A margine dei fatti, quello che colpisce, in negativo, è l’insinuarsi di dinamiche di tifo quasi calcistiche anche all’interno del panorama mediatico nostrano. Inevitabile, forse, una certa dose di parzialità, ma la totale assenza di un “contraddittorio” è da un certo punto di vista inquietante. Mi pare che, senza tirare in ballo la malafede e al di là del caso specifico, rappresenti un notevole passo indietro per l’informazione e i suoi doveri deontologici. Come siamo arrivati a questo punto e quali i possibili rimedi dal tuo punto di vista, se ce ne sono?
I passi indietro sarebbero da misurare considerando il punto di partenza da cui vengono fatti. Gli esteri, in Italia, almeno da quando li leggo io con un minimo di cognizione di causa (ho quasi trent’anni), soffrono di un provincialismo incaponito, di una superficialità che ha pochi eguali nella stampa occidentale e, nel caso dell’Asia, di una sindrome da esotismo che non permette un racconto verosimile di posti lontani da noi, non solo geograficamente. L’India, in particolare, prima del caso marò era sempre stata descritta in termini assolutamente idealizzati, alimentando una narrazione degli eccessi: si passava dai templi con le scimmie e gli elefanti, dalla spiritualità prêt-à-porter, alla pornografia della povertà disperante ma col sorriso. In mezzo, nulla. Questo l’inquietante punto di partenza.

Quando col caso Enrica Lexie si è venuta a creare la necessità di approfondire alcuni aspetti concreti della realtà indiana (il suo ordinamento giuridico, ad esempio, o l’effettivo rischio di assalti di pirati al largo delle coste del Kerala, pari a zero), in Italia la stampa ha latitato: in tre anni e mezzo, non ho mai letto non dico un’intervista a un giurista indiano, ma nemmeno a un accademico italiano che si occupasse di giustizia indiana. Si è preferito cavalcare l’onda dello sdegno, equiparando la Corte speciale che si dovrebbe occupare del caso Enrica Lexie in India a un “tribunale speciale” di fascista memoria (illazione ridicola), oppure mischiando le mele con le pere: parlare di “marò” (che, come abbiamo visto, è un complicato caso giuridico e per certi versi molto tecnico) e subito dopo di stupri o di quotidiani episodi di ingiustizia e violenza che interessano l’India: cose che, fino all’altro ieri, nessuno raccontava in Italia (gli stupri, ad esempio, sono una piaga antica qui nel subcontinente), ma ora, in assenza di articoli di altro taglio che rendessero al lettore un’India almeno verosimile, facevano comodo per dipingere l’India come un paese completamente incivile, barbaro, addirittura uno “Stato canaglia che agisce in spregio al diritto internazionale” (opinione che, come abbiamo visto sopra, non ha alcun diritto di cittadinanza, fino a prova contraria).
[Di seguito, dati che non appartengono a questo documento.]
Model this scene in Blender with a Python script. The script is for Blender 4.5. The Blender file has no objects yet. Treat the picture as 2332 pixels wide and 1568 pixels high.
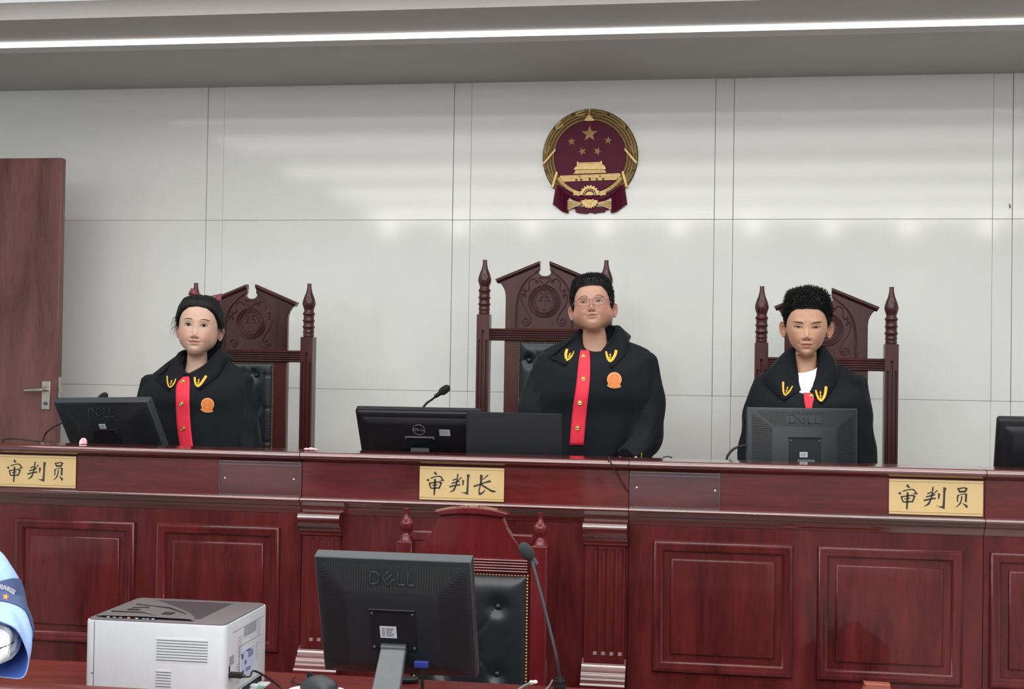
import bpy, bmesh, math, random
import numpy as np
from math import sin, cos, pi, radians, sqrt, exp
from mathutils import Vector, Matrix
from mathutils.bvhtree import BVHTree

random.seed(7)
RNG = np.random.default_rng(11)
SC = bpy.context.scene
COL = SC.collection

# ---------------------------------------------------------------- camera, world, lights, exposure
EYE = 1.60
FPX, YAW, PITCH, ROLL = 3000.0, .1524, .0152, .0151
CFW = np.array([-sin(YAW) * cos(PITCH), cos(YAW) * cos(PITCH), sin(PITCH)])
_r0 = np.array([cos(YAW), sin(YAW), 0.0])
_u0 = np.cross(_r0, CFW)
CRT = cos(ROLL) * _r0 + sin(ROLL) * _u0
CUP = -sin(ROLL) * _r0 + cos(ROLL) * _u0
cam_data = bpy.data.cameras.new('camera')
cam_data.sensor_width = 36.0
cam_data.lens = FPX / 2332 * 36.0
cam_data.clip_start = .05
cam = bpy.data.objects.new('camera', cam_data)
COL.objects.link(cam)
m = Matrix.Identity(4)
for i in range(3):
    m[i][0], m[i][1], m[i][2] = CRT[i], CUP[i], -CFW[i]
m[2][3] = EYE
cam.matrix_world = m
SC.camera = cam

w = bpy.data.worlds.new('world')
SC.world = w
w.use_nodes = True
w.node_tree.nodes['Background'].inputs[0].default_value = (.93, .97, 1, 1)
w.node_tree.nodes['Background'].inputs[1].default_value = .68

def area_light(name, loc, sx, sy, power, color=(1, .985, .96), rot=(0, 0, 0)):
    l = bpy.data.lights.new(name, 'AREA')
    l.shape = 'RECTANGLE'
    l.size, l.size_y, l.energy, l.color = sx, sy, power, color
    o = bpy.data.objects.new(name, l)
    COL.objects.link(o)
    o.location = loc
    o.rotation_euler = rot
    return o

# the rows of ceiling lamps between the camera and the bench (their streaks show in the glossy wall)
CEIL = 3.12
area_light('ceiling_lamp_row', (-.6, 4.66, CEIL - .02), 5.6, .30, 32)
area_light('ceiling_lamp_row', (-.6, 3.65, CEIL - .02), 5.6, .70, 36)
area_light('ceiling_lamp_row', (-.6, 2.30, CEIL - .02), 5.6, .60, 58)
area_light('ceiling_lamp_row', (-.4, 1.00, CEIL - .02), 6.0, .60, 90)
area_light('ceiling_lamp_row', (0, -.6, CEIL - .02), 7.0, .90, 205)
for k in range(10):
    area_light('ceiling_downlight', (-3.6 + .8 * k, -1.9, CEIL - .02), .16, .16, 9)

SC.view_settings.view_transform = 'Standard'
SC.view_settings.look = 'None'
SC.view_settings.exposure = 0.11
SC.view_settings.gamma = 1.0
SC.view_settings.use_curve_mapping = False
SC.cycles.use_denoising = True
SC.cycles.max_bounces = 8

# ---------------------------------------------------------------- measuring helpers
def ray(px, py):
    return CFW + CRT * (px - 1166) / FPX + CUP * (784 - py) / FPX

def at(px, py, Y):
    d = ray(px, py)
    p = d * (Y / d[1])
    return np.array([p[0], Y, EYE + p[2]])

def atz(px, py, Z):
    d = ray(px, py)
    p = d * ((Z - EYE) / d[2])
    return np.array([p[0], p[1], Z])

def crom(knots, t):
    """catmull-rom through rows of knots at parameters t in [0, n-1]"""
    K = np.asarray(knots, float)
    n = len(K)
    t = np.clip(np.asarray(t, float), 0, n - 1 - 1e-9)
    i = t.astype(int)
    u = (t - i)[:, None]
    P = lambda j: K[np.clip(j, 0, n - 1)]
    a, b, c, d = P(i - 1), P(i), P(i + 1), P(i + 2)
    return .5 * (2 * b + (c - a) * u + (2 * a - 5 * b + 4 * c - d) * u ** 2 + (3 * b - a - 3 * c + d) * u ** 3)

def smooth(x, a, b):
    t = np.clip((np.asarray(x, float) - a) / (b - a), 0, 1)
    return t * t * (3 - 2 * t)

def lin(c):
    c = c.lstrip('#')
    v = [int(c[i:i + 2], 16) / 255 for i in (0, 2, 4)]
    return tuple(x / 12.92 if x <= .04045 else ((x + .055) / 1.055) ** 2.4 for x in v) + (1,)

# ---------------------------------------------------------------- mesh builder
class MB:
    def __init__(self, org=(0, 0, 0)):
        self.v, self.f, self.mi, self.sm = [], [], [], []
        self.org = np.array(org, float)
        self.M = None

    def add(self, verts, faces, mat=0, sm=True):
        b = len(self.v)
        for p in verts:
            if self.M is not None:
                q = self.M @ Vector(p)
                p = (q.x, q.y, q.z)
            self.v.append((p[0] - self.org[0], p[1] - self.org[1], p[2] - self.org[2]))
        for f in faces:
            self.f.append([i + b for i in f])
            self.mi.append(mat)
            self.sm.append(sm)
        return b

    def box(self, x0, x1, y0, y1, z0, z1, mat=0):
        self.add([(x0, y0, z0), (x1, y0, z0), (x1, y1, z0), (x0, y1, z0), (x0, y0, z1), (x1, y0, z1), (x1, y1, z1), (x0, y1, z1)],
                 [(0, 3, 2, 1), (4, 5, 6, 7), (0, 1, 5, 4), (1, 2, 6, 5), (2, 3, 7, 6), (3, 0, 4, 7)], mat, False)

    def grid(self, rows, mat=0, closed=False, sm=True, flip=False):
        n, k = len(rows), len(rows[0])
        vs = [p for r in rows for p in r]
        fs = []
        for i in range(n - 1):
            for j in range(k if closed else k - 1):
                a, b_ = i * k + j, i * k + (j + 1) % k
                q = (a, b_, b_ + k, a + k)
                fs.append(q[::-1] if flip else q)
        return self.add(vs, fs, mat, sm)

    def loft(self, rings, mat=0, caps=(True, True), sm=True):
        k = len(rings[0])
        b = self.grid(rings, mat, True, sm)
        n = len(rings)
        if caps[0]:
            self.f.append([b + j for j in range(k)][::-1]); self.mi.append(mat); self.sm.append(False)
        if caps[1]:
            self.f.append([b + (n - 1) * k + j for j in range(k)]); self.mi.append(mat); self.sm.append(False)

    def lathe(self, prof, c=(0, 0, 0), seg=24, mat=0, ax='z'):
        """prof: (height, radius) list"""
        rings = []
        for h, r in prof:
            ring = []
            for j in range(seg):
                a = 2 * pi * j / seg
                u, v_ = r * cos(a), r * sin(a)
                p = (u, v_, h) if ax == 'z' else ((u, h, -v_) if ax == 'y' else (h, u, v_))
                ring.append((c[0] + p[0], c[1] + p[1], c[2] + p[2]))
            rings.append(ring)
        self.loft(rings, mat)

    def prism_y(self, poly, y0, y1, mat=0, sm=False):
        """poly of (x,z) drawn anticlockwise or not; extruded from y0 (front) to y1"""
        a = sum(poly[i][0] * poly[(i + 1) % len(poly)][1] - poly[(i + 1) % len(poly)][0] * poly[i][1] for i in range(len(poly)))
        if a < 0:
            poly = poly[::-1]
        k = len(poly)
        vs = [(x, y0, z) for x, z in poly] + [(x, y1, z) for x, z in poly]
        b = self.add(vs, [(j, j + k, (j + 1) % k + k, (j + 1) % k) for j in range(k)], mat, sm)
        self.f.append([b + j for j in range(k)]); self.mi.append(mat); self.sm.append(False)
        self.f.append([b + k + j for j in range(k)][::-1]); self.mi.append(mat); self.sm.append(False)

    def prism_x(self, poly, x0, x1, mat=0, sm=False):
        """poly of (y,z) extruded along x"""
        k = len(poly)
        a = sum(poly[i][0] * poly[(i + 1) % k][1] - poly[(i + 1) % k][0] * poly[i][1] for i in range(k))
        if a < 0:
            poly = poly[::-1]
        vs = [(x0, y, z) for y, z in poly] + [(x1, y, z) for y, z in poly]
        b = self.add(vs, [(j, (j + 1) % k, (j + 1) % k + k, j + k) for j in range(k)], mat, sm)
        self.f.append([b + j for j in range(k)][::-1]); self.mi.append(mat); self.sm.append(False)
        self.f.append([b + k + j for j in range(k)]); self.mi.append(mat); self.sm.append(False)

    def tube(self, pts, r, seg=8, mat=0, caps=(True, True), flat=1.0):
        pts = [Vector(p) for p in pts]
        n = len(pts)
        rs = r if hasattr(r, '__len__') else [r] * n
        t0 = (pts[1] - pts[0]).normalized()
        up = Vector((0, 0, 1)) if abs(t0.z) < .9 else Vector((1, 0, 0))
        u = t0.cross(up).normalized()
        rings = []
        for i in range(n):
            t = (pts[min(i + 1, n - 1)] - pts[max(i - 1, 0)]).normalized()
            u = (u - t * u.dot(t)).normalized()
            v_ = t.cross(u)
            rings.append([tuple(pts[i] + (u * cos(2 * pi * j / seg) + v_ * sin(2 * pi * j / seg) * flat) * rs[i]) for j in range(seg)])
        self.loft(rings, mat, caps)

    def ball(self, c, rx, ry=None, rz=None, seg=12, rings=8, mat=0):
        ry = ry or rx; rz = rz or rx
        rr = []
        for i in range(rings + 1):
            a = pi * (i / rings) - pi / 2
            q = max(cos(a), .02)
            rr.append([(c[0] + rx * q * cos(2 * pi * j / seg), c[1] + ry * q * sin(2 * pi * j / seg), c[2] + rz * sin(a)) for j in range(seg)])
        self.loft(rr, mat)

    def bvh(self):
        return BVHTree.FromPolygons([tuple(np.array(p) + self.org) for p in self.v], self.f)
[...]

Costruendo questo scenario, si è permesso il diffondersi di bufale sesquipedali, dal rischio di pena di morte (“vogliono uccidere i nostri marò”) ai marò “prigionieri nelle celle indiane” (e in prigione, in cella, non si sono fatti nemmeno un giorno), glissando abilmente sulle reali condizioni di detenzione di Girone e Latorre: una manciata di mesi in guesthouse governative o in strutture penitenziarie (ma alloggiati nelle sezioni per il personale che in carcere ci lavora); diversi mesi in hotel a 5 stelle del Kerala e, dal gennaio del 2013, in libertà condizionata alloggiati all’interno dell’Ambasciata d’Italia in India, con libertà di movimento in tutto il territorio di New Delhi.Su questo, la politica, in particolare la destra identitaria italiana, si è tuffata a mo’ di avvoltoio, facendo diventare la vicenda Enrica Lexie una questione di orgoglio patrio e machismo militare, fino a prefigurare ipotetici “blitz militari” per liberare i marò dalle grinfie indiane: roba buona per le sceneggiature di Rambo, non per il giornalismo che, ritengo, abbia il compito di approfondire e chiarire ciò che non lo è, soprattutto in una situazione complessa e delicata come questa. Stando così le cose, la posizione indiana – che pure ha fondamenta consistenti nel diritto internazionale – è stata completamente rimossa, non solo in senso figurato: mirabile l’exploit di Repubblica.it, che ha dato in streaming il dibattimento alla Corte del Mare di Amburgo solamente quando parlavano i legali italiani, staccando il collegamento quando sul podio si sono presentati i legali di parte indiana. Senza parlare della sentenza di Amburgo in sé, descritta dalla quasi totalità della stampa come una “vittoria” – facendo eco alle posizioni comprensibilmente parziali del governo italiano – mentre a leggerla, la sentenza, emerge tutt’altro. Possibili rimedi? Ricominciare a fare gli esteri per davvero. Detto poco eh?